Now, Manley said, the look ahead to a 2018 collaboration may be considered. Stepping outside the box to figure out who to choose for that is a topic officials at the brewery have yet to discuss.

Along with the beer release is a subsequent festival across the country, in each region near one of the breweries that was a part of the project. It’s quite an undertaking for a beer that only released just 4,000 barrels of the product the first time in 2014 and have bumped up production to about 6,000 bbls this time.

“After 2014 we stopped after and said, that was amazing, let’s never do that again,” Manley said with a laugh. “It was such an extreme amount of work and making this happened crippled the brewery for a year, but we had to do it again. To have it be so successful and then never do it again would have been wrong.

“We’re not sure, but we are a lot smarter than 2014 so it’s not quite as hobbling as it was the last time around with the effort. We’ll see how this year goes, we would talk about doing it again.”

Co-founder of Pennsylvania’s Victory Brewing, Bill Covaleski said it was the 2014 traveling festival that really helped with Victory’s exposure. Although available in well more than half the states around the country, Covaleski still thought it was worth the effort.

“[I would] have a difficult time quantifying [the effect],” he said. “It brought out a savvy crowd of craft beer fans and I think it might have given us some exposure to some that saw us as a secondary consideration. I feel it had a democratic lift to all the breweries that were a part of the ‘circus’. We were all under the big top and it was a really compelling act. It was well coordinated and people got it: We as craft brewers aren’t out to harm one another, we are out to make great beer and let the consumer decide what beer they want to purchase.”

The community aspect of regional brewers getting to know other regional brewers has been the theme for the 2016 edition of Beer Camp, which was pretty much the theme among the brewers that were a part of the 2014 pack.

“It’s been almost two years and we built some great bonds with the people at the other breweries,” Manley said. “Everyone is friends and it’s great when we get together.
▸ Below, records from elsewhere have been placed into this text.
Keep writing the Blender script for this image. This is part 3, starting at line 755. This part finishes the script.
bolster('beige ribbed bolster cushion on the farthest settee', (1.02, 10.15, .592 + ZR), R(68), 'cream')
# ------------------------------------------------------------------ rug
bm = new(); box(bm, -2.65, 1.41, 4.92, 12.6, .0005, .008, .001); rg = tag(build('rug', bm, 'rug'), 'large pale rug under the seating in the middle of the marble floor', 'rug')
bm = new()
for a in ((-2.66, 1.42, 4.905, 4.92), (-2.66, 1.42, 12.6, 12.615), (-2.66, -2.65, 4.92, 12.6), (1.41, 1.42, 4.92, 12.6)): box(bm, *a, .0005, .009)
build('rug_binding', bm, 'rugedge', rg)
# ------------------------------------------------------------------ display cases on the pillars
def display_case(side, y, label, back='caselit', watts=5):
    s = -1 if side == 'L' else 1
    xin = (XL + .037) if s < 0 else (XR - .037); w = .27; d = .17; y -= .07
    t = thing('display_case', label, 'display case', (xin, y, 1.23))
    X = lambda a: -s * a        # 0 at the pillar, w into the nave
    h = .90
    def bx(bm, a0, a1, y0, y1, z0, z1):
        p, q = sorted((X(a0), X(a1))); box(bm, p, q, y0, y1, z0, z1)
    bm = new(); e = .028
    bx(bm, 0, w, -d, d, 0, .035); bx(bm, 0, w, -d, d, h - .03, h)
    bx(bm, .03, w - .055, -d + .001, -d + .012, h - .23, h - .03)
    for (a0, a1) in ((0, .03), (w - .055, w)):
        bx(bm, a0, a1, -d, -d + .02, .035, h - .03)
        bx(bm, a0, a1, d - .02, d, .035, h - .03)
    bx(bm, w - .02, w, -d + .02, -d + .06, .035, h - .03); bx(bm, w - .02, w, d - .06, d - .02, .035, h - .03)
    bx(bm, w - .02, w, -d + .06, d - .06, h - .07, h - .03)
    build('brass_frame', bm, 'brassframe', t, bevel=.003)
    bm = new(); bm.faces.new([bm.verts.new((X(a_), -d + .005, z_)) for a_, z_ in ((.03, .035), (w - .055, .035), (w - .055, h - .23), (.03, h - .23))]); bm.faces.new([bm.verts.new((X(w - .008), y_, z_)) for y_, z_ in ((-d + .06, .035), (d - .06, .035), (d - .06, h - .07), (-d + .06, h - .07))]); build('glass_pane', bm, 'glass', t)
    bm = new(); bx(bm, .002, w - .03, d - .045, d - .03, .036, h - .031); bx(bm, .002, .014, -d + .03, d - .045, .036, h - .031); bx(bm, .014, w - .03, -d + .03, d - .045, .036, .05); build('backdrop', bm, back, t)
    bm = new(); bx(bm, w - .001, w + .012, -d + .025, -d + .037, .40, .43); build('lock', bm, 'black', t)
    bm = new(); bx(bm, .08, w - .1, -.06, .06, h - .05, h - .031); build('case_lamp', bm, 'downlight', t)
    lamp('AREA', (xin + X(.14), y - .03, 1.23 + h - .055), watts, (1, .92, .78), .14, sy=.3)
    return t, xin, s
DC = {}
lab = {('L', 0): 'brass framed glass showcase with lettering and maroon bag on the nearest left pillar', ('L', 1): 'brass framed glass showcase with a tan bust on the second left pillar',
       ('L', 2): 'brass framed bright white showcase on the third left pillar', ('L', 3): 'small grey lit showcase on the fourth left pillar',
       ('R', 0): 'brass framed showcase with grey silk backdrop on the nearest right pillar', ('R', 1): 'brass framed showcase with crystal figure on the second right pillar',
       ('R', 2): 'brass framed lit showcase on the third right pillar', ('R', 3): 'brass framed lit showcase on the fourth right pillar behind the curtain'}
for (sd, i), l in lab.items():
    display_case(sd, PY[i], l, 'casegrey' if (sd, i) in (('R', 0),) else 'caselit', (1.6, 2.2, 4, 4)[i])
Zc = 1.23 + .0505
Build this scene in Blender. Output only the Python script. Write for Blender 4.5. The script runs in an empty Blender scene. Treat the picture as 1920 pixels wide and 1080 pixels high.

That’s what it’s all about to bring the distant corners together and have a great shared experience.

“It’s nice to take a moment to think that we know we are all in this for the same reasons and we had time to appreciate it.”

Tetreault agreed. Working with other regional breweries, ones that she had not had the chance to meet before was special. Making the recipe was a great process as well. She noted that the rye in her team’s Pat-Rye-Ot Revolutionary Pale Ale showcases a lot of what their brewery is all about.

“It’s Danko Rye from Valley Malt in Hadely, Massachusetts,” Tetreault said. “We work with them a lot so we have used this rye before. It being a pale ale and this beer using rye has us pretty well represented.

“It was an equitable process.”

Covaleski said the national exposure for smaller breweries can help in many ways. It can showcase a smaller brewery’s creativity. It can also help a company see if it wants to be in the limelight as a national brand, or if staying at its current size is the way to go.

“The consumer is the most difficult wildcard to figure out,” Covaleski said. “I don’t know how long they may be loyal to these new exposures. I feel the exposure is great, but it’s temporary.”